You can follow the rock on Twitter (tee-hee) as it makes its journey, which includes a stop on Atlantic Avenue at 36th Street, where it will party. That's right: it's going to party like a star rock, as the Bixby Knolls Business Improvement Association will yet again capitalize on an opportunity for fun, with festivities planned from noon 'til 7 p.m. Included among much silliness will be live "rock" music (and jazz, for whatever reason), free scoops of rocky road ice cream courtesy of Baskin-Robbins, DJs spinning only tunes with "rock" in the title (get ready to hear "Rock of Ages" a few dozen times), "a band of Swiss Alpine Mountain climbers running around in awe-filled reverence of the rock," and the biggest pair of scissors and sheet of paper you've ever seen.
Yes, you can see rocks like this in their natural habitats (and without their being covered up in form-fitting traveling bags).. But maybe the chief point of interest here is that many of us never will. In our urban existence we are forever falling increasingly out of touch with "the natural world" -- and so for many, particularly those whose background and socioeconomic status minimizes the likelihood that we're ever going to get out to the wilderness, this is a novel chance. If Mohammad will not go to the mountain, it is said, the mountain must come to Mohammad.
And maybe he'll have fun when it does.
Still, many folks seem very easily amused and distracted these days and if some can watch hour after hour of shows like "swamp people" on television, I suppose we must forgive them for their fascination with a big rock on a truck.
I was a rocker.
Then, erosion transformed me.
Now I'm a Sander.
Bet you feel foolish talking so much about a "rock star." Get it?
Beach needed a Banksy?
True, the rock itself seems to lack, in my opinion, an abundance of aesthetic qualities, but let's keep in mind it is only part of an installation. To see it "levitated" will comprise the work of art the artist envisioned.

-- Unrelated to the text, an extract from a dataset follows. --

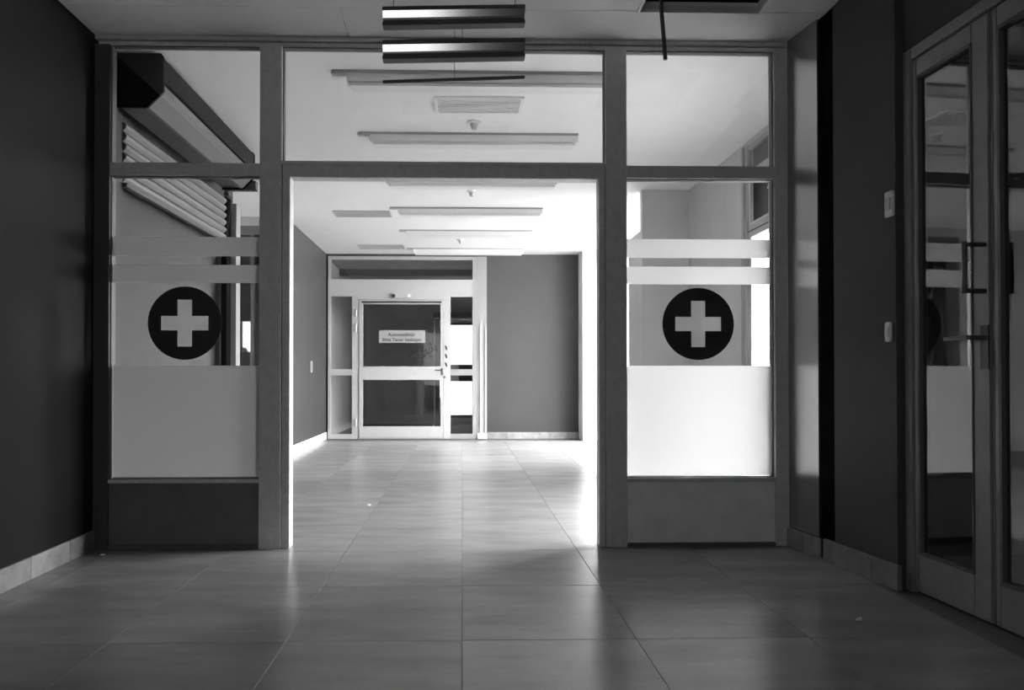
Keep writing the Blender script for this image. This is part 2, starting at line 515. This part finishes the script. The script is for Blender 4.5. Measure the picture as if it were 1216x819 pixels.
def cross_disc(g, cx, cz):
    """dark round sticker with the cross cut out of it"""
    cu = bpy.data.curves.new('cross_disc', 'CURVE')
    cu.dimensions = '2D'; cu.fill_mode = 'BOTH'; cu.extrude = 0.0004
    R_, a, b = 0.194, 0.038, 0.124

    def spl(pts):
        s = cu.splines.new('POLY'); s.points.add(len(pts) - 1)
        for p, q in zip(s.points, pts): p.co = (q[0], q[1], 0, 1)
        s.use_cyclic_u = True
    spl([(R_ * math.cos(t * math.pi / 48), R_ * math.sin(t * math.pi / 48)) for t in range(96)])
    spl([(a, b), (a, a), (b, a), (b, -a), (a, -a), (a, -b), (-a, -b), (-a, -a), (-b, -a), (-b, a), (-a, a), (-a, b)])
    t = bpy.data.objects.new('tmp', cu); C.objects.link(t)
    bpy.context.view_layer.update()
    me = bpy.data.meshes.new_from_object(t.evaluated_get(bpy.context.evaluated_depsgraph_get()))
    bpy.data.objects.remove(t)
    me.transform(Matrix.Rotation(H, 4, 'X'))
    me.materials.clear(); me.materials.append(M['disc'])
    o = bpy.data.objects.new('cross_disc', me); C.objects.link(o)
    o.location = (cx, -0.0044, cz); o.parent = g
    tag(o, 'dark round sticker with a cut-out cross')


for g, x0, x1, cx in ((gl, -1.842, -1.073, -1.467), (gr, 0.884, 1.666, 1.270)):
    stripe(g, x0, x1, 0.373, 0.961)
    stripe(g, x0, x1, 1.399, 1.495)
    stripe(g, x0, x1, 1.541, 1.643)
    cross_disc(g, cx, 1.186)

# ------------------------------------------------------------------ roller shutter on the left hall wall
rs = tag(empty('roller_shutter', (-1.98, 4.6, 2.0)), 'half-lowered grey slatted roller shutter under a dark angular hood on left wall', 'roller shutter')


def RS(name, prof, y0, y1, m, smooth=False):
    bm = bmesh.new(); along_y(bm, [(a + 1.98, b - 2.0) for a, b in prof], y0 - 4.6, y1 - 4.6)
    return obj(name, bm, M[m], rs)


cap = [(-1.90, 2.685), (-1.66, 2.685), (-1.645, 2.665), (-1.645, 2.475), (-1.735, 2.385), (-1.90, 2.385)]
RS('end_cap', cap, 3.735, 3.75, 'hood')
RS('end_cap', cap, 5.36, 5.375, 'hood')
RS('hood', [(-1.90, 2.68), (-1.665, 2.68), (-1.65, 2.665), (-1.65, 2.535), (-1.67, 2.535), (-1.90, 2.62)], 3.75, 5.36, 'hood')
RS('roll_cover', [(-1.672, 2.53), (-1.655, 2.52), (-1.655, 2.48), (-1.738, 2.395), (-1.76, 2.395), (-1.76, 2.53)], 3.75, 5.36, 'lower_hood')
RS('hood_underside', [(-1.765, 2.42), (-1.765, 2.40), (-1.90, 2.40), (-1.90, 2.42)], 3.75, 5.36, 'dark_metal')
z = 2.37
for k in range(6):
    h = 0.06
    RS('slat', [(-1.955, z), (-1.938, z - 0.008), (-1.928, z - h * 0.35), (-1.930, z - h * 0.6), (-1.945, z - h + 0.007), (-1.955, z - h + 0.004)], 3.90, 5.55, 'slat')
    z -= h - 0.001
RS('bottom_bar', [(-1.96, z), (-1.925, z), (-1.925, z - 0.022), (-1.96, z - 0.022)], 3.90, 5.55, 'dark_metal')
RS('guide_rail', [(-1.975, 2.38), (-1.93, 2.38), (-1.93, 0.0), (-1.975, 0.0)], 5.56, 5.66, 'groove')
bm = bmesh.new()
for xa, xb, ya, yb in ((-1.975, -1.90, 5.70, 5.80), (-1.975, -1.915, 5.815, 5.85)):
    bx(bm, xa + 1.98, xb + 1.98, ya - 4.6, yb - 4.6, -2.0, 0.36)
obj('rail_cover', bm, M['alu_dull'], rs)
bm = bmesh.new(); bx(bm, 0.08, 0.34, 5.376 - 4.6, 5.44 - 4.6, 0.39, 0.46)
cyl(bm, (0.10, 0.80, 0.36), (0.10, 0.86, 0.36), 0.02)
obj('bearing_bracket', bm, M['dark_metal'], rs)


# ------------------------------------------------------------------ far entrance: white aluminium door
d1 = S(empty('door_1', (-0.86, 9.88, 0)), 'white aluminium glazed entrance door with side lights and notice at hall end', 'door')


def D(name, b, m='alu', parent=d1, y0=9.855, y1=9.915, bevel=0.003):
    bm = bmesh.new(); bx(bm, b[0] + 0.86, b[1] + 0.86, y0 - 9.88, y1 - 9.88, b[2], b[3])
    return obj(name, bm, M[m] if isinstance(m, str) else m, parent, bevel)


D('frame_post', (-1.955, -1.913, 0, 2.665)); D('frame_post', (0.152, 0.226, 0, 2.665), 'alu_dull')
D('top_rail', (-1.913, 0.152, 2.617, 2.665))
D('transom', (-1.913, 0.152, 2.078, 2.328))
D('frame_post', (-1.606, -1.505, 0, 2.078)); D('frame_post', (-0.268, -0.169, 0, 2.078))
D('head_rail', (-1.505, -0.268, 2.035, 2.078))
D('side_rail', (-1.913, -1.606, 0.925, 1.015)); D('side_rail', (-0.169, 0.152, 0.925, 1.015), 'alu_dull')
D('side_rail', (-1.913, -1.606, 0.0, 0.07)); D('side_rail', (-0.169, 0.152, 0.0, 0.07), 'alu_dull')
D('wall_gap_strip', (-1.98, -1.956, 0, 2.665), 'black', y0=9.87)
D('threshold', (-1.50, -0.27, -0.001, 0.012), 'alu_dull', y0=9.84, y1=9.92)
for b in ((-1.913, 0.152, 2.328, 2.617), (-1.913, -1.606, 1.015, 2.078), (-1.913, -1.606, 0.07, 0.925),
          (-0.169, 0.152, 1.015, 2.078), (-0.169, 0.152, 0.07, 0.925)):
    g = D('glass_pane', b, GLASS, y0=9.883, y1=9.887, bevel=0)
leaf = D('door_leaf', (-1.500, -1.447, 0.014, 2.03), y0=9.845, y1=9.895)
D('leaf_stile', (-0.316, -0.273, 0.014, 2.03), parent=leaf, y0=9.845, y1=9.895)
for nm, a, b in (('leaf_rail', 1.966, 2.03), ('leaf_rail', 0.859, 1.056), ('leaf_rail', 0.014, 0.182)):
    D(nm, (-1.447, -0.316, a, b), parent=leaf, y0=9.845, y1=9.895)
D('closer_channel', (-1.468, -0.300, 1.982, 2.008), 'ink', parent=leaf, y0=9.838, y1=9.846)
tag(D('glass_pane', (-1.447, -0.316, 1.056, 1.966), GLASS, parent=leaf, y0=9.868, y1=9.872, bevel=0))
tag(D('glass_pane', (-1.447, -0.316, 0.182, 0.859), GLASS, parent=leaf, y0=9.868, y1=9.872, bevel=0))
for zc in (1.84, 1.62, 0.24):
    bm = bmesh.new(); cyl(bm, (-1.545 + 0.86, -0.033, zc - 0.055), (-1.545 + 0.86, -0.033, zc + 0.055), 0.012)
    bx(bm, -1.575 + .86, -1.515 + .86, -0.036, -0.024, zc - 0.045, zc + 0.045)
    obj('hinge', bm, M['alu_dull'], d1)
# operator sensor over the leaf
s_ = D('sensor_box', (-1.018, -0.745, 2.052, 2.115), 'alu', y0=9.80, y1=9.856, bevel=0.006)
bm = bmesh.new(); cyl(bm, (-0.995 + .86, -0.083, 2.083), (-0.995 + .86, -0.076, 2.083), 0.026, 16)
obj('sensor_lens', bm, M['ink'], s_)
D('sensor_window', (-0.79, -0.755, 2.062, 2.105), 'wall_white', parent=s_, y0=9.797, y1=9.802, bevel=0)
# lever, lock, decals
bm = bmesh.new()
cyl(bm, (-0.295 + .86, -0.035, 1.000), (-0.295 + .86, -0.075, 1.000), 0.010)
cyl(bm, (-0.295 + .86, -0.072, 1.000), (-0.395 + .86, -0.072, 1.004), 0.008)
bx(bm, -0.310 + .86, -0.280 + .86, -0.040, -0.035, 0.93, 1.03)
obj('lever_handle', bm, M['dark_metal'], leaf)
bm = bmesh.new(); cyl(bm, (-0.255 + .86, -0.034, 0.90), (-0.255 + .86, -0.024, 0.90), 0.016)
obj('lock_cylinder', bm, M['dark_metal'], d1)
for zc in (1.325, 1.205, 1.080):
    bm = bmesh.new()
    vs = [bm.verts.new(p) for p in ((-0.255 + .86, -0.0262, zc + 0.045), (-0.222 + .86, -0.0262, zc + 0.022), (-0.215 + .86, -0.0262, zc - 0.035), (-0.243 + .86, -0.0262, zc - 0.018))]
    f = bm.faces.new(vs)
    r = bmesh.ops.extrude_face_region(bm, geom=[f]); bmesh.ops.translate(bm, verts=[v for v in r['geom'] if isinstance(v, bmesh.types.BMVert)], vec=(0, 0.0011, 0))
    obj('decal', bm, M['ink'], d1)
D('edge_plate', (-0.322, -0.312, 0.61, 0.86), 'wall_white', parent=leaf, y0=9.842, y1=9.846, bevel=0)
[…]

As for the news coverage for this non-event, let's not kid ourselves, there will be many watching the coverage in the hopes that it does break free from its moorage and goes on a crushing rampage. Much like NASCAR viewers.
No matter, the rock will live on.
It's official, Bixby Knolls Rocks!
Just come to the party, Greggory, and save a dance for me. Or we can play rock, paper, scissors.